I’m pretty new to Inform and have only skimmed through the documentation. I was wondering if there is any way to have a monster randomly chosen from a list at the start of play? I was thinking maybe have a table of the different monsters and chose from that. If you think you know a better way, I welcome the feedback. I don’t know the syntax very well so tips on how things should be worded would be much appreciated.
Context: The player starts the game sealed in a house with a randomly chosen monster and must learn more about the monster to learn how to defeat it or learn about the house to find hidden areas or possible escape routes.
Example list of Monsters:
Alien
Xenomorph
Grey
Reptilian
Boogeyman
Chupacabra
Demon
Ghoul
Human
Serial Killer
Mad Scientist
Question: How to have the game chose a monster from the list and if it has more than one type, to chose between the types before the start of the game and make it the monster for the rest of the game?

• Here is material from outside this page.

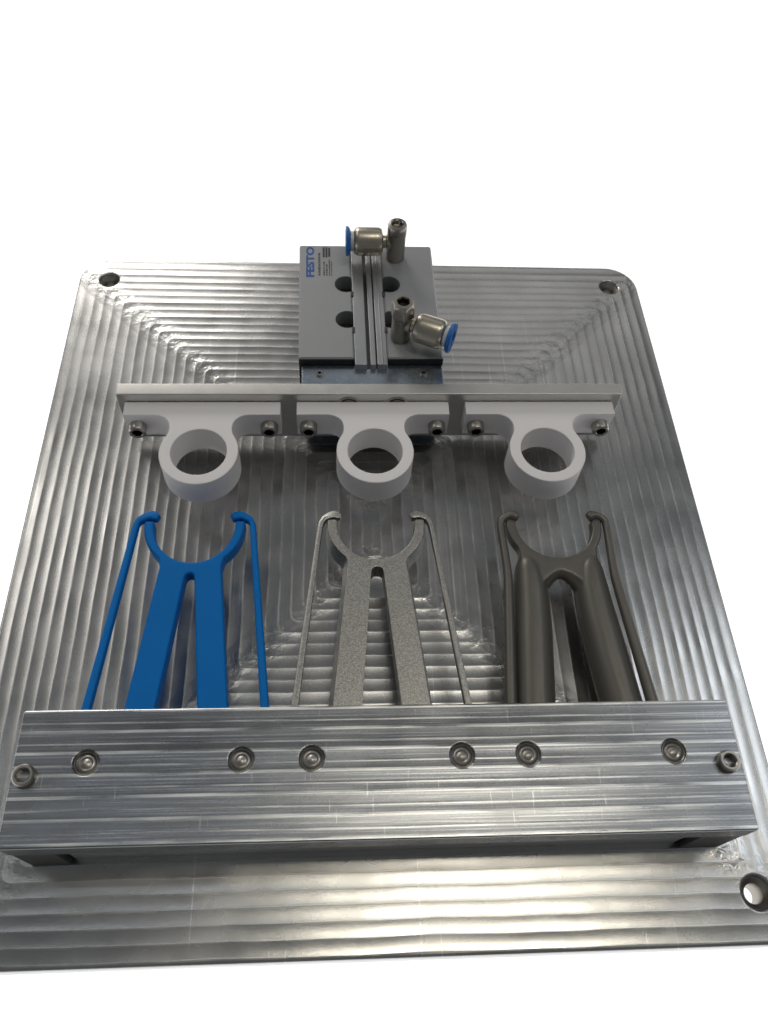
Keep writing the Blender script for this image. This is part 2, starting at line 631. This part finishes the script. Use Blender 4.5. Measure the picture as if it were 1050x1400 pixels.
# ------------------------------------------------------------------ push-in fittings
def fitting(label, loc, rz, hexhead):
    t = thing('push_in_fitting', label, 'air fitting', loc, rz, 'elbow fittings screwed into the grey slide')
    top = 18.6
    if hexhead:
        prof = [(3.9, 0, 'c', 0), (4.1, 0.4, 'c', 0), (4.1, 12.6, 'c', 0), (3.6, 12.9, 'c', 0), (3.6, 13.2, 'c', 0), (4.4, 13.4, 'h', 1), (4.4, 18.6, 'h', 1), (4.35, 19.6, 'c', 1), (4.0, 20.3, 'c', 1), (2.7, 20.4, 'c', 1), (2.2, 19.9, 'h', 1), (2.0, 17.6, 'h', 2), (0.2, 17.2, 'c', 2)]
    else:
        prof = [(3.8, 0, 'c', 0), (4.1, 0.5, 'c', 0), (4.1, 13.0, 'c', 0), (4.3, 13.3, 'c', 0), (4.3, 17.6, 'c', 0), (3.9, 18.4, 'c', 0), (2.9, 18.6, 'c', 1), (2.3, 18.2, 'h', 1), (2.0, 16.6, 'h', 1), (0.2, 16.2, 'c', 1)]
    obj('stem', lathe(prof, [M['gunmetal'], M['gunmetal'], M['black']], 36), t)
    R = Matrix.Translation((0, 0, 8.8 * S)) @ Matrix.Rotation(math.pi / 2, 4, 'Y')

    def part(name, prof, mat):
        me = lathe(prof, mat, 40)
        me.transform(R)
        return obj(name, me, t)
    part('neck', [(3.3, 0.5, 'c', 0), (3.3, 4.2, 'c', 0), (2.7, 4.6, 'c', 0), (2.7, 6.2, 'c', 0), (4.0, 6.6, 'c', 0)], M['nickel'])
    part('barrel', [(3.0, 6.0, 'c', 0), (4.6, 6.1, 'c', 0), (5.6, 6.7, 'c', 0), (6.05, 7.9, 'c', 0), (6.1, 9.0, 'c', 0), (6.1, 16.6, 'c', 0), (5.9, 17.6, 'c', 0), (5.2, 18.6, 'c', 0), (4.4, 18.9, 'c', 0), (4.2, 18.4, 'c', 0)], M['nickel'])
    part('sleeve', [(4.3, 18.2, 'c', 0), (4.3, 20.6, 'c', 0), (3.2, 20.6, 'c', 0)], M['clear'])
    part('release_collar', [(3.0, 20.0, 'c', 0), (4.6, 20.2, 'c', 0), (5.6, 20.6, 'c', 0), (6.3, 21.2, 'c', 0), (6.45, 21.8, 'c', 0), (6.2, 22.4, 'c', 0), (4.6, 22.6, 'c', 0), (3.2, 22.4, 'c', 0), (2.9, 21.0, 'c', 0), (2.8, 14.0, 'c', 0)], M['collar'])
    return t


fitting('rear push-in fitting with blue collar pointing left over the rail', (12.4, 120.8, ZT), math.radians(180.6), False)
fitting('front push-in fitting with hexagonal head and blue collar pointing right', (12.6, 71.9, ZT), math.radians(-23.0), True)

# ------------------------------------------------------------------ cross bar with ring brackets
YAW = math.radians(0.6)
cb = thing('cross_bar', 'long flat aluminium bar bolted to the slide carrying three white rings', 'bar', (0.9, 42.5, 0), YAW)
obj('bar_body', box(-102.7, 0, 5.0, 102.7, 5.8, 33.0, 0.5, M['ground_alu']), cb)
CS = lathe([(3.0, -3, 'c', 0), (4.6, -3, 'c', 0), (4.6, 0.25, 'c', 0), (4.2, 0.5, 'c', 0), (3.2, 0.5, 'c', 1), (3.1, 0.1, 'c', 1), (2.4, 0.2, 'c', 0), (2.0, 0.2, 'h', 0), (2.0, -1.5, 'h', 1), (0.2, -1.6, 'c', 1)], [M['steel'], M['black']], 36)
CS.transform(Matrix.Rotation(math.pi / 2, 4, 'X'))
for x in (-10.2, 9.6):
    obj('screw', CS, cb, (x, 0, 26.6))

# bracket outline, local origin at the middle of its rear face
ZR0, ZR1 = 15.6, 28.7
RY = -24.6
h = []
h += [(31.0, 0.0), (31.0, -6.6), (18.6, -6.6), (16.6, -6.9), (14.8, -7.8), (13.3, -9.2), (12.5, -10.8), (12.2, -12.6), (12.25, -14.4), (12.65, -16.0)]
for a in range(29, -91, -7):
    h.append((15.2 * math.cos(math.radians(a)), RY + 15.2 * math.sin(math.radians(a))))
h = [q for q in h if q[0] > 0.01]
outline = h + [(0, RY - 15.2)] + [(-x, y) for x, y in h[::-1]]
BR = slab([outline[::-1], circle(0, RY, 10.8, 56)], ZR0, ZR1, 0.35, M['white'], 2, 40)
SC_Y = SCREW.copy()
SC_Y.transform(Matrix.Rotation(math.pi / 2, 4, 'X'))


def bracket(label, x):
    y = 42.5 - 0.25 + (x - 0.9) * math.sin(YAW)
    t = thing('ring_bracket', label, 'ring bracket', (x, y, 0), YAW, 'white ring brackets on the cross bar')
    obj('ring_body', BR, t)
    for sx in (-26.3, 26.3):
        obj('screw', SC_Y, t, (sx, -6.6, 21.6))
    return t


bracket('left white ring bracket on the cross bar, nearest the blue fork', -67.9)
bracket('middle white ring bracket on the cross bar, in front of the slide', 0.6)
bracket('right white ring bracket on the cross bar, nearest the dark grey fork', 69.4)

# ------------------------------------------------------------------ clamp bar
BX0, BX1, BY0, BY1 = -113.05, 114.55, -126.6, -85.4
cl = thing('clamp_bar', 'wide milled aluminium clamp bar with six round pins across the front of the plate', 'clamp bar', (0.75, -106, 0))
PINS = (-67.85, 1.2, 69.55)
lo = [rrect(BX0 - 0.75, BY0 + 106, BX1 - 0.75, BY1 + 106, 0.8, 4)]
for c in PINS:
    for sx in (-23.6, 23.6):
        lo.append(circle(c + sx - 0.75, 3.9, 3.9)[::-1])
obj('bar_body', slab(lo, 21.0, 31.0, 0.5, M['bar'], 3), cl)
for x0, x1 in ((BX0, -100.0), (100.6, BX1)):
    obj('foot', box(x0 - 0.75 + 0.4, BY0 + 106 + 0.4, 0.05, x1 - 0.75, BY1 + 106 - 0.4, 21.0, 0.3, M['darksteel']), cl)
obj('gap_block', box(-100.2, -18.4, 0.05, 99.4, 14, 12.3, 0.5, M['ground_alu']), cl)  # added block, lightens the dark gap under the bar
PIN = lathe([(2.0, 21.5, 'c', 0), (3.85, 21.5, 'c', 0), (3.85, 30.3, 'c', 0), (3.55, 30.5, 'c', 0), (3.3, 30.3, 'c', 0), (3.1, 29.9, 'c', 1), (2.75, 29.8, 'c', 1), (2.55, 30.0, 'c', 0), (2.1, 30.1, 'c', 0), (1.6, 29.7, 'c', 0), (1.2, 29.9, 'c', 0), (0.5, 30.15, 'c', 0), (0.1, 30.18, 'c', 0)], [M['steel'], M['darksteel']], 36)
for c in PINS:
    for sx in (-23.6, 23.6):
        obj('pin', PIN, cl, (c + sx - 0.75, 3.9, 0))
for x in (-108.7, 109.6):
    obj('screw', SCREW_DK, cl, (x - 0.75, 0.0, 31.0 - 1.3))

# ------------------------------------------------------------------ forks
arc = lambda a, b, t: (a * math.cos(math.radians(t)), -10.5 + b * math.sin(math.radians(t)))


def fork_outline(hip, leg_out, leg_in, crotch, a_in, b_in, r_out, tip_y, cr=1.8):
    R = [(cr * 0.45, crotch - 0.25), (cr * 0.85, crotch - 1.0), (cr, crotch - 2.4), (leg_in, -82), (leg_in + 2.0, -108), (leg_out + 1.6, -108), (leg_out, -82), hip, (hip[0] + 0.3, hip[1] + 1.1)]
    t0 = -50
    for t in range(t0, 1, 7):
        R.append(arc(r_out, r_out, t))
    R += [(r_out + 0.1, tip_y - 0.6), (r_out - 0.4, tip_y), (a_in + 0.4, tip_y), (a_in, tip_y - 0.6)]
    inner = [arc(a_in, b_in, t) for t in range(-3, -90, -7)]
    half = R + inner
    # start at the crotch, run round the right half, then mirror back
    fl = [0] * 4 + [0.4, 1, 1, 1, 1] + [1 - 0.7 * i / 8 for i in range(8)] + [0] * (4 + len(inner))
    fl = fl[:len(half)]
    return [(0, crotch)] + half + [(0, -10.5 - b_in)] + [(-x, y) for x, y in half[::-1]], [0] + fl + [0] + fl[::-1]


def draft(out, flag, z0, z1, d, bev, mat):
    """prism whose flagged outer sides slope outwards towards the bottom"""
    bm = bmesh.new()
    top = [bm.verts.new((x * S, y * S, z1 * S)) for x, y in out]
    bot = [bm.verts.new(((x + (1 if x > 0 else -1) * f * d) * S, y * S, z0 * S)) for (x, y), f in zip(out, flag)]
    n = len(out)
    tf = bm.faces.new(top)
    bm.faces.new(bot[::-1])
    for i in range(n):
        bm.faces.new((top[i], bot[i], bot[(i + 1) % n], top[(i + 1) % n]))
    bmesh.ops.recalc_face_normals(bm, faces=bm.faces)
    te = list(tf.edges)
    bmesh.ops.bevel(bm, geom=te, offset=bev * S, segments=2, affect='EDGES', profile=0.5)
    bmesh.ops.triangulate(bm, faces=[f for f in bm.faces if len(f.verts) > 4])
    me = bpy.data.meshes.new('draft')
    bm.to_mesh(me)
    bm.free()
    return weighted(finish(me, mat, 28))


def fork(name, label, cx, body_me, arm_r, mat):
    t = thing(name, label, 'fork', (cx, 0, 0), 0, 'wishbone forks held under the clamp bar')
    obj('body', body_me, t)
    obj('arm', arm_r, t)
    al = arm_r.copy()
    al.transform(Matrix.Diagonal((-1, 1, 1, 1)))
    al.flip_normals()
    obj('arm', al, t)
    return t


def strip_arm(pts, wid, z0, z1, bevel, mat, res):
    return slab([ribbon(pts, wid)], z0, z1, bevel, mat, res, 40)


# blue
ob, _ = fork_outline((11.2, -28.6), 17.1, 6.9, -31.2, 15.2, 16.3, 18.8, -9.0)
bb = slab([ob], 13.5, 20.0, 0.9, M['blue'], 3, 45)
arm_pts = [(13.7, -7.7), (14.6, -7.2), (16.4, -6.5), (18.2, -6.9), (20.9, -8.7), (21.8, -10.6), (29.4, -82), (32.0, -108)]
arm_w = [2.0, 3.3, 3.7, 3.1, 2.5, 2.3, 2.9, 3.0]
fork('wishbone_fork', 'bright blue plastic wishbone fork under the clamp bar', -68.0, bb, strip_arm(arm_pts, arm_w, 17.2, 20.7, 0.8, M['blue'], 2), M['blue'])
# sintered steel
om, oflag = fork_outline((10.9, -27.0), 16.6, 6.6, -29.0, 15.0, 15.5, 18.5, -8.6, 2.3)
mb_ = draft(om, oflag, 12.0, 20.0, 1.7, 0.35, M['sinter'])
fork('wishbone_fork', 'speckled bare metal wishbone fork under the clamp bar', 0.7, mb_,
     strip_arm([(13.4, -7.5), (14.3, -7.0), (15.9, -6.4), (17.6, -6.8), (19.8, -8.2), (20.9, -10.0), (21.5, -13.0), (29.4, -82), (32.0, -108)], [1.6, 2.9, 3.2, 2.6, 2.2, 2.0, 1.9, 2.4, 2.5], 17.4, 20.6, 0.5, M['sinter'], 1), M['sinter'])
# dark, thick-legged
jaw_r = [(0.0, -31.0), (3.5, -32.4), (6.5, -35.0), (9.5, -40.0), (13.6, -36.0), (14.6, -26.0)] + [arc(18.8, 18.2, t) for t in range(-36, 1, 6)] + [(18.8, -9.2), (18.0, -8.2), (15.6, -8.2), (14.9, -9.2)] + [arc(14.9, 15.0, t) for t in range(-3, -90, -7)]
jaw = slab([jaw_r + [(0, -25.5)] + [(-x, y) for x, y in jaw_r[:0:-1]]], 15.0, 20.0, 0.4, [], 1)
legs = []
for s in (1, -1):
    pth = smooth_path([(s * 13.2, -23.0, 18.0, 1.6), (s * 12.2, -27.5, 16.6, 4.6), (s * 11.6, -34, 15.0, 6.3), (s * 12.0, -44, 14.0, 7.0), (s * 13.1, -56, 13.4, 7.4), (s * 15.7, -82, 12.8, 7.5), (s * 18.5, -108, 12.6, 7.6)])
    legs.append(sweep([q[:3] for q in pth], [q[3] for q in pth], [], 24))
web = sweep([(-9.5, -38, 14.6), (-6.5, -33.5, 15.8), (-3.2, -30.6, 16.5), (0, -29.6, 16.8), (3.2, -30.6, 16.5), (6.5, -33.5, 15.8), (9.5, -38, 14.6)], [3.6, 3.6, 3.3, 3.1, 3.3, 3.6, 3.6], [], 16)
dk = evaluated(join([jaw, web] + legs), ('REMESH', {'mode': 'VOXEL', 'voxel_size': 0.00042}), ('SMOOTH', {'factor': 0.5, 'iterations': 14}))
dk.materials.clear()
dk = finish(dk, M['bronze'], 80)
ap = smooth_path([(13.9, -8.0, 19.3, 1.3), (14.6, -7.6, 19.5, 1.85), (15.8, -6.9, 19.6, 1.85), (18.2, -7.2, 19.5, 1.5), (20.4, -8.9, 19.2, 1.45), (20.9, -12.0, 19.0, 1.4), (20.6, -22.0, 18.8, 1.45), (20.4, -31.0, 18.6, 1.55), (21.0, -40.0, 18.4, 1.7), (24.9, -82, 17.8, 2.0), (27.0, -108, 17.5, 2.1)], 4)
da = sweep([q[:3] for q in ap], [q[3] + 0.15 for q in ap], M['bronze'], 14)
fork('wishbone_fork', 'dark grey wishbone fork with thick rounded legs under the clamp bar', 70.0, dk, da, M['bronze'])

The simplest thing is probably to just give it a property called “monstrous” (A person can be monstrous. The boogeyman is a monstrous man.) You instantiate all the monsters off-stage. Then, when play begins, you select a random monstrous creature and put that on stage.
You’re embarking on a very ambitious project, while also learning a new language from scratch. (It’s very ambitious because having ten different scenarios in a single game comes with all kinds of headaches, both in terms of implementation – making sure you are having everything correspond correctly to the different monsters – and in terms of design – because it is far from trivial to ensure that the randomisation actually adds anything for players, most of whom wouldn’t want to replay the game if the differences between scenarios are only small.)
This makes me think that perhaps the best advice to give you is this. Yes, it is very much possible in Inform to choose a random monster. But in order to learn Inform, I would start out by creating a scenario with a single monster, and then generalising from there. This has the additional advantage that the Inform documentation starts with basic ideas about how to create rooms and objects and actions and so on, and you can work on your scenario as you work through the documentation.
You’re right, it is very ambitious, but I wanted to have a reasonable end goal in mind and work towards it. Once I work up to being able to randomly choose a monster from a selection, I want to work on changing elements of the house to better mach the chosen monster. I’ll worry about that when I get to it, though.
Just as an aside, have you looked at When In Rome 2 by Emily Short? It’s one of the full worked examples for I7 (though I’m not sure the source is currently available due to technical difficulties…hopefully that’ll change soon, when the new Inform version drops and the website gets updated).
Nope, along with the manuals, the I7 devs released four “worked examples”: full, playable games written in I7 to show off the language. Unfortunately the part of the website they were on is currently down as far as I can tell, but as Josh mentioned, they’re available on archive.org.